What's become of Campus Speech Codes?

When I was in grad school from 1993-1995, policies against “hateful speech” were all the rage on college campuses, especially in the northeast. Respected universities (including the Ivy League and the Seven Sisters) that once had been bastions of free expression and the exchange of ideas, became timid creatures wherein the least off-color remark could lead to firing or loss of tenure or expulsion.

The thinking behind the codes was that sensitive students couldn’t learn if they were in an “oppressive” environment of “hateful speech.” This GD can be about whether that’s a valid position.

By the time the speech code concept had spread to the South and my school, the University of Georgia, the backlash was already beginning, and the local outcry was such that the proposed code was never adopted.

Six years later, are the codes still in place at the schools that had them? I’ve heard nothing about them in years, but my current life is now far from the halls of academe.

Well, many of the public schools that passed speech codes had the codes challenged in courts and lost on First Amendment grounds.

IIRC, in California (where I went to school) a statute was passed requiring private schools to have speech codes no more strict than the public schools. End result, private schools in California don’t have speech codes anymore.

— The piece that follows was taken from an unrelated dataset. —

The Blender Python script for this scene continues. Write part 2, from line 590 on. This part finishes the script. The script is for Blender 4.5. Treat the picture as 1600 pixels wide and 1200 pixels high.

I don’t know what happened in private schools outside of Cal., but I imagine the whole idea has become somewhat passe.

I always thought the codes were crap. Certainly, students should be expelled/professors canned if their racism, sexism, etc., would denigrate the (hypothetical) reasonable student’s ability to get an education, but I don’t think that certain “magic words” automatically make it harder for that hypothetical student. Context, intent, etc. always make a difference, and the codes didn’t provide for that.